Wales is part of the United Kingdom of Great Britain and Northern Ireland UK). It emerged as a Celtic speaking nation after the Romans withdrew from Britain in the fifth century. The country was conquered by Edward I of England' (completed in 1282) Owain Glyndŵr briefly restored independence to Wales in the early 15th century, but Wales was formally annexed by England in 1542. Today, the Welsh have their own devolved parliament, the Senedd.
Wales has over 1,680 miles of coastline, in addition to all the mountains. The highest mountains are in the north - Snowdonia. We stayed at Penrhyndeudraeth (its not easy to say), a small town near Porthmadog, on the edge of Snowdonia, making forays into the national park:
I went back a couple of years later on a school camp. We travelled on the bus via Blenheim Palace and ended up in Snowdonia again, but this time on the opposite side, near Bala. A revisit to Beddgelert and Betws y Coed. We walked up Snowdon this time (the ridge was a little scary), went to Bala Lake and hiked all round Lake Vyrnwy. We were only supposed to reach the other end, but we got lost. It’s a big lake.
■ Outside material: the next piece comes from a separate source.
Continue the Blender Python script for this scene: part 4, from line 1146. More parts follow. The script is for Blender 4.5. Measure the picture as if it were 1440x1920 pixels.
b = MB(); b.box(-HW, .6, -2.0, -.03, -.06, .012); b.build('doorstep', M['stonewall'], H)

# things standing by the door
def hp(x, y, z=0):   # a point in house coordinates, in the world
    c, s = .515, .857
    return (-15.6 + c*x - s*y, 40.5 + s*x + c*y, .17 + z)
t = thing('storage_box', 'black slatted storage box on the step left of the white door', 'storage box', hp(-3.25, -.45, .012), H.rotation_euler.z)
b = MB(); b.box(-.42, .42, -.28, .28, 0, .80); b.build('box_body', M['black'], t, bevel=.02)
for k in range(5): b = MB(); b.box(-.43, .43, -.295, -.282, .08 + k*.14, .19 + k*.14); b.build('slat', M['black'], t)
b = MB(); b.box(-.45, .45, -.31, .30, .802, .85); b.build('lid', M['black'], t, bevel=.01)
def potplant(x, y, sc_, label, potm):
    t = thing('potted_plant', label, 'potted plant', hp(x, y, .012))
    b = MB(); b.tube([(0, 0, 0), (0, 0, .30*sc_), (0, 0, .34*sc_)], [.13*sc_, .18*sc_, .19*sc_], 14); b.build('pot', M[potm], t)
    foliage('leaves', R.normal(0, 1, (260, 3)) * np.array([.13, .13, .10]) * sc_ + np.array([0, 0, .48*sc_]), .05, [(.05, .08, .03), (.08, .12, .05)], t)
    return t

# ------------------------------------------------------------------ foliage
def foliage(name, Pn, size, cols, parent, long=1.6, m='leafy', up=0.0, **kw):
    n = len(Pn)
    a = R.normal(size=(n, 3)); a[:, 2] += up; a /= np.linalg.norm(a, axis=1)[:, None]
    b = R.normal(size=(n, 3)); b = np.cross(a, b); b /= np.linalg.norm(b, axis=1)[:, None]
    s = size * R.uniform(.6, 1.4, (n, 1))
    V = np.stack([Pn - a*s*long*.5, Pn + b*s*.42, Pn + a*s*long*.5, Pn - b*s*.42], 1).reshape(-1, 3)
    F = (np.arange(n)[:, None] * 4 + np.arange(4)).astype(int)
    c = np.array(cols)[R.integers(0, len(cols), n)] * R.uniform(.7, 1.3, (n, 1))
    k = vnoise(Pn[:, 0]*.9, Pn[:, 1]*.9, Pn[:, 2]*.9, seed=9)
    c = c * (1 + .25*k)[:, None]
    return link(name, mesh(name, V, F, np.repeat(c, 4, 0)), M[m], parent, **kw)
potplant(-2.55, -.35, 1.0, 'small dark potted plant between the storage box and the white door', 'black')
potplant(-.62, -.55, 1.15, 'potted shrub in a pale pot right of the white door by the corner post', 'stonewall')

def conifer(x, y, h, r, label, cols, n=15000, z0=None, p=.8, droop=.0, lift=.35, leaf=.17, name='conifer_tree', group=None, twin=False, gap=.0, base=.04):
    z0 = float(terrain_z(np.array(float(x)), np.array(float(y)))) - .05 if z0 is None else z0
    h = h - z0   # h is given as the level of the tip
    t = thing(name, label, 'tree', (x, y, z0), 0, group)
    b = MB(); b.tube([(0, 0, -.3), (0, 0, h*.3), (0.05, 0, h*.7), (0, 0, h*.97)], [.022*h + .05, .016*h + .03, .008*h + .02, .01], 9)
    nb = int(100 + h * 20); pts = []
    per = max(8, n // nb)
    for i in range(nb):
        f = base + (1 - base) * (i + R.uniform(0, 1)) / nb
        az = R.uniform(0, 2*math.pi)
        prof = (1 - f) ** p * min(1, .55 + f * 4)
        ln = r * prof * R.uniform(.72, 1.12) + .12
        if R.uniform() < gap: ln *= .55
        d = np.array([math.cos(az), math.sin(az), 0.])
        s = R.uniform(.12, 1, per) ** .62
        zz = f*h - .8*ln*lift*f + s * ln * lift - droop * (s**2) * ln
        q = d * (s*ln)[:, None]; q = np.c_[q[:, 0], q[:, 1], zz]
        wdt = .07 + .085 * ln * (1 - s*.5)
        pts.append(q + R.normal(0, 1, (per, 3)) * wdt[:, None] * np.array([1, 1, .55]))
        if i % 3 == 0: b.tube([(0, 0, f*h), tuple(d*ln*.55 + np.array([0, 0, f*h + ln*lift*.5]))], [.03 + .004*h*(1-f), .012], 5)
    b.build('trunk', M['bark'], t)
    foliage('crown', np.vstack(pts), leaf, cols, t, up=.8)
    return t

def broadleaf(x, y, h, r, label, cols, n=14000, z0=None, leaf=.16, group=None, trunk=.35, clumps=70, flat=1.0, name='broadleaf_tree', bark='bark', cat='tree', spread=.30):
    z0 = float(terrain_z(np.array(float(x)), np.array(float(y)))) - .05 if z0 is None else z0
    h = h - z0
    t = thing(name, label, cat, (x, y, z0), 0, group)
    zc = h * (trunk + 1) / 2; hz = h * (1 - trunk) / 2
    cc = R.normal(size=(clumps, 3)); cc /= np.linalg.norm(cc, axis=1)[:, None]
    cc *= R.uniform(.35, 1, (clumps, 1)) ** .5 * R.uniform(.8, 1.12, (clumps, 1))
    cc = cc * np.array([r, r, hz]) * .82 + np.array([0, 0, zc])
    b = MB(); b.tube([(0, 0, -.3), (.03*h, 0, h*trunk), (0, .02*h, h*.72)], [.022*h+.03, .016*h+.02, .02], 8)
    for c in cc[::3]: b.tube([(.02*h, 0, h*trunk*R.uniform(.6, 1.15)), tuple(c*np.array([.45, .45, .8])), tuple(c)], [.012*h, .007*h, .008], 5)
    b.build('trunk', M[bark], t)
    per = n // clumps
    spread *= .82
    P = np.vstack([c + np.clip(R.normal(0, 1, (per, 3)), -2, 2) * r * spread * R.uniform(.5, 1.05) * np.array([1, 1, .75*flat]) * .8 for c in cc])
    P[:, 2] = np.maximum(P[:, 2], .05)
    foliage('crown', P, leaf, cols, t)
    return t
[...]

I made use of my knowledge of Wales when I sat my GCE exam. ‘Write about sheep farming in Wales’, stated the question. So I traced the outline of Wales from the weather map of the UK on the front of the paper, shaded in most of it and annotated this area as mountains and therefore sheep farming country. Then I wrote about looking after sheep - I learned that when we did Australia.